I made a style guide for both formats to improve consistency in colors, buttons, fonts, shapes, and pictures.
And finally, I designed the high-fidelity prototype in Figma too. I focused more on the schedule and the menu since these screens had most of the problems for users.
TESTING
Interviews
For this prototype, I decided to ask restaurant owners to make usability testing and interviews, and even though all the interfaces improved, I still needed to work on some features.
Owners liked that in the admin panel there are suggestions to teach them how to use the interface. They also liked the organization of content in all platforms and that the way to create their menus.

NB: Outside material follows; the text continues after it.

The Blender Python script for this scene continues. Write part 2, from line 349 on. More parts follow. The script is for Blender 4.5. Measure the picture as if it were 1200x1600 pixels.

On the other hand, some elements like the sub-menus in the administrator were not so visible for them and it was hard to move the additions to the products, so they struggle a lot with it. In the order panel, they didn't understand what the icons in the orders meant. Also, they couldn’t search past orders if they need it.
FINAL RESULTS
Conclusions
After talking with users, I could understand how frustrated they are with current food apps. I understood what they wanted to make a profit and I aligned that with the objectives of the brand. More specifically:
I solved the problem of autonomy for restaurants by making the process much simpler.
I added suggestions in the home section and made the “help” button visible for them to learn since I understood they aren’t technology experts.
I solved the problems of consistency and organization that tumenuweb.com had in their 3 interfaces.